« Tant qu’on n’a pas vu la situation soi-même, on n’y croit pas »

Le secrétaire national du syndicat national des personnels de direction de l’Éducation nationale (SNPDEN), Bruno Bobkiewicz, est venu à Mayotte la semaine dernière afin de voir de lui-même la situation des établissements scolaires sur l’île. Il en a également profité pour rencontrer les adhérents locaux du syndicat lors d’une réunion, ce vendredi à Mamoudzou, afin d’échanger sur les différentes problématiques rencontrées par ces derniers. Pour le moins déconcerté, il entend bien faire remonter ses constats au ministère de l’Éducation national.

Flash Infos : Il s’agit de la première fois que vous venez à Mayotte. Jeudi, vous avez visité plusieurs établissements. Qu’avez-vous retenu de ces visites ?

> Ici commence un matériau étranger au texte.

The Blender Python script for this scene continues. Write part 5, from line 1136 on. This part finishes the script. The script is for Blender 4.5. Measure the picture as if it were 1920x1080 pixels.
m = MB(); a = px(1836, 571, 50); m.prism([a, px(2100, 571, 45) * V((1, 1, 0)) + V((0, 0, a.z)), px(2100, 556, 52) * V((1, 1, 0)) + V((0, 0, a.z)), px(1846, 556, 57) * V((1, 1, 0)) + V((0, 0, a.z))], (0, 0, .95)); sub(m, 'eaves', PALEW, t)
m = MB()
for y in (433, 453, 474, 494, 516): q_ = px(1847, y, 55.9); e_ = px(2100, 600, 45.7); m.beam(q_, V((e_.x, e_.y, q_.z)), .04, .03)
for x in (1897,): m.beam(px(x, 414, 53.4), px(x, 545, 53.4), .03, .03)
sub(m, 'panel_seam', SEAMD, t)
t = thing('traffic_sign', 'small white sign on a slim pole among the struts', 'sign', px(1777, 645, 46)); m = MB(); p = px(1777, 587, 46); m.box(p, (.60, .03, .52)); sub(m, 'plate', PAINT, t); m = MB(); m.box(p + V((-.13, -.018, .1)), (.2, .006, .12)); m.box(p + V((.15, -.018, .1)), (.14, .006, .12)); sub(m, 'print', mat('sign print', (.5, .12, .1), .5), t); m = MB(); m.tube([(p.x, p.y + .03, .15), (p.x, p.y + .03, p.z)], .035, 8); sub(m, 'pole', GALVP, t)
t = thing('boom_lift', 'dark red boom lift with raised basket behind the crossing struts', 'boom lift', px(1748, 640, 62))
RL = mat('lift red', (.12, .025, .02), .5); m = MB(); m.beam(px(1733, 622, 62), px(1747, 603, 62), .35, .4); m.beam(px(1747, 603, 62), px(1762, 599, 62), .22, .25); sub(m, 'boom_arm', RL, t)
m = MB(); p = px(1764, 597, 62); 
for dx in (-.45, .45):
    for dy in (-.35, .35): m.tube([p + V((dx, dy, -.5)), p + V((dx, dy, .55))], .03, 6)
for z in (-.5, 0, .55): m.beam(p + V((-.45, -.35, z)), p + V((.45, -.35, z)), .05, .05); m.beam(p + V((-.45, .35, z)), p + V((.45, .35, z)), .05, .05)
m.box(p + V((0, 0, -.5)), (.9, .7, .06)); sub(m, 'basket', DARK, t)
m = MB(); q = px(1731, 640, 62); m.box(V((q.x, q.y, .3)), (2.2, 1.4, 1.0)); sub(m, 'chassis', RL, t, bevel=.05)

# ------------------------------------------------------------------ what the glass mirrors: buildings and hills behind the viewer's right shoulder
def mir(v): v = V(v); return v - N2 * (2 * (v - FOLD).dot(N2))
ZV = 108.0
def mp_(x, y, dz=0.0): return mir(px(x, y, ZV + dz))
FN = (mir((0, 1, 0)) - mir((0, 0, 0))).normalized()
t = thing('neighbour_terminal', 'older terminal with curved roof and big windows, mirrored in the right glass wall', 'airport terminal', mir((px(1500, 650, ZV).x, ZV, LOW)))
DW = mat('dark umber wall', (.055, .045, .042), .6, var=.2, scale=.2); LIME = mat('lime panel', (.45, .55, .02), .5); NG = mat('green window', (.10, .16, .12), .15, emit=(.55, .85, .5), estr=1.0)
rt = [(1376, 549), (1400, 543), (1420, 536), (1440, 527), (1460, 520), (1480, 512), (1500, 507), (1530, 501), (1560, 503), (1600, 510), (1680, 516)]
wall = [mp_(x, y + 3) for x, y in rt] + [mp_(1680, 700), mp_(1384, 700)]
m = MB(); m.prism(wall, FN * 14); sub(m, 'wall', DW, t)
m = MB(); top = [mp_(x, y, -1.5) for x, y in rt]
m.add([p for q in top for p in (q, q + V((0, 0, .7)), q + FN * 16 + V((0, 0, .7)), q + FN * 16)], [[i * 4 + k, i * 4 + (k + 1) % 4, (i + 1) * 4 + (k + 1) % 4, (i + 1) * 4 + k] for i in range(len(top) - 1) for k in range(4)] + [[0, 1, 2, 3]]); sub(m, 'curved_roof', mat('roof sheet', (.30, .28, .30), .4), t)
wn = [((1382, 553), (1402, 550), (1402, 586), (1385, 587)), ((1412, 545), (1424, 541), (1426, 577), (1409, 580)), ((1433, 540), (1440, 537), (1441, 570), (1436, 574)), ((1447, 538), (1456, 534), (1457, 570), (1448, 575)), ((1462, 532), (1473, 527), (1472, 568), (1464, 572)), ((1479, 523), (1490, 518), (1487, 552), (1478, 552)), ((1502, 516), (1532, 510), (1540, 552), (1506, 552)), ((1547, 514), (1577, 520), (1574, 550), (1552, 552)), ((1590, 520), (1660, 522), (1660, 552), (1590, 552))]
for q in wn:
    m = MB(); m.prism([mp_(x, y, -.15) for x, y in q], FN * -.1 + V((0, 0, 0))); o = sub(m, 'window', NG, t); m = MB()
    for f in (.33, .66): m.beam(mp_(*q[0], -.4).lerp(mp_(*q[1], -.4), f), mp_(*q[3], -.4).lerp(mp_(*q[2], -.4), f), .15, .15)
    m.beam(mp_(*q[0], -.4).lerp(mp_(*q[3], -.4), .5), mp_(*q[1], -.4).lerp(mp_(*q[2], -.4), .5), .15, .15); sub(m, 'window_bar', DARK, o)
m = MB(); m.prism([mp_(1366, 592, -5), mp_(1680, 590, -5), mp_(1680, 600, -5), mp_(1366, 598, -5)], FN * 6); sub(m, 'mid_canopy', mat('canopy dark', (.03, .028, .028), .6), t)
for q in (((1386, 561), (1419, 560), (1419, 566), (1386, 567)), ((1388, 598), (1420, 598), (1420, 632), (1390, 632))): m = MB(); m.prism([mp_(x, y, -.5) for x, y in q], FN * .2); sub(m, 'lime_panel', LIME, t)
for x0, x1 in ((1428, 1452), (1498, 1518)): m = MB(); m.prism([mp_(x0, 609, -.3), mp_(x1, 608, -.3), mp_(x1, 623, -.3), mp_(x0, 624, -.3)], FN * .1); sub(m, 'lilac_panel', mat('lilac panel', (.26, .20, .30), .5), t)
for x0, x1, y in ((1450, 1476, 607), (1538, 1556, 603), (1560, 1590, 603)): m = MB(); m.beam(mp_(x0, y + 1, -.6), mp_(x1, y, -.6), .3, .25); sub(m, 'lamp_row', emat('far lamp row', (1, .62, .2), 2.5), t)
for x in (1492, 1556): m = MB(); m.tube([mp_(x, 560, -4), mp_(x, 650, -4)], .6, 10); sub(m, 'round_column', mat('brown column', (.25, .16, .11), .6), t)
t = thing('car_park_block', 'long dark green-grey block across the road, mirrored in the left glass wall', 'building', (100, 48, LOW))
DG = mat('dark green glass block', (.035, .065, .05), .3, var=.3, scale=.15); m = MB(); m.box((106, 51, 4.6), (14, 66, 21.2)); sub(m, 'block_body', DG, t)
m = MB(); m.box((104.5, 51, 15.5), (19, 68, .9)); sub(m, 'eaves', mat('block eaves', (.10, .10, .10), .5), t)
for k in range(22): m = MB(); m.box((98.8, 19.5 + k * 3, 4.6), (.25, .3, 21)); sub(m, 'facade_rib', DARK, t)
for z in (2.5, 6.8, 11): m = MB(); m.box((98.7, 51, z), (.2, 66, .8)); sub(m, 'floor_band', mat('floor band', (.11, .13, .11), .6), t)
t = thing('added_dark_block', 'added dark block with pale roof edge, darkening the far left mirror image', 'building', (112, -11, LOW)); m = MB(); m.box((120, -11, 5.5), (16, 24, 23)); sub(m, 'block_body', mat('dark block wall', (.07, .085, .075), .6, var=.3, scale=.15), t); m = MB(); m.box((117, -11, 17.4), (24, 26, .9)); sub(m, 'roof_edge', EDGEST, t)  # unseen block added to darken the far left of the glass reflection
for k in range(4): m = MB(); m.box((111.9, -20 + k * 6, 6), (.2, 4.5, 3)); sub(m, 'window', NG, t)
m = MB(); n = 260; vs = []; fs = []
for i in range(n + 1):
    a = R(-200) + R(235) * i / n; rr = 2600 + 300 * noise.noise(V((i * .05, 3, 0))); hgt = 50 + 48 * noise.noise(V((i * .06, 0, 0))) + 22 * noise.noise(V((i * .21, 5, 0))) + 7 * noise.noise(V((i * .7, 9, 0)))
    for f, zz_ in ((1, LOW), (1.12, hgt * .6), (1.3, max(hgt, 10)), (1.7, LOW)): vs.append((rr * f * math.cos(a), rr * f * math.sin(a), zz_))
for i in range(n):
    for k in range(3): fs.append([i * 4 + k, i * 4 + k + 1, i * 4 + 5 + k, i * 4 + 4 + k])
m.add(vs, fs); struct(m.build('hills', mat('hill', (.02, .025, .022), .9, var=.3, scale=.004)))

Bruno Bobkiewicz : La première chose qui m’a marqué, ce sont les écarts qui peuvent exister entre certains établissements complètements neufs, extrêmement bien structurés et équipés face à d’autres, qui sont au départ sûrement de très beaux établissements, mais qui manquent d’entretien, qui sont en train de tomber en ruines, avec des toitures trouées ou encore des problèmes électriques. La deuxième chose qui m’a marqué, c’est la taille moyenne des établissements. En métropole, un collège compte rarement plus de 800 élèves. Ici, ça n’existe pas, le nombre d’enfants peut monter jusqu’à 1.600, et 3.000 pour les lycées. On est vraiment sur une taille moyenne d’établissement hors-normes, ce qui crée de nombreuses difficultés de pilotage, surtout quand on a beaucoup de personnels non titulaires. Un personnel de direction, qu’il ait 500, 1.500 ou 3.000 personnes dans son établissement, a la responsabilité de la totalité du fonctionnement. J’ai aussi été frappé par l’absence du système de restauration. J’avoue que je n’étais pas au courant, mais c’est pour cela que je suis content d’être là pour voir ça, le constater moi-même. Il y a une collation, mais ce n’est pas un repas. Or, avec la population défavorisée qu’on accueille ici, le minimum serait d’offrir un repas digne de ce nom une fois par jour aux élèves. J’ai compris que le recteur faisait de ce point un sujet important, qu’il y avait une dynamique engagée au sein du territoire pour améliorer cela, mais j’avoue que l’image des enfants assis sur des marches à qui on donne un sandwich est assez frappante. Enfin, au sujet de l’eau, on voit que cela a des impacts pédagogiques énormes. Quand on voit, dans le premier degré, que des enfants n’ont école que deux demi-journées par semaine, on redoute le niveau avec lequel ils vont arriver au collège. C’est une catastrophe. Il y a une vraie inquiétude de ce point de vue-là.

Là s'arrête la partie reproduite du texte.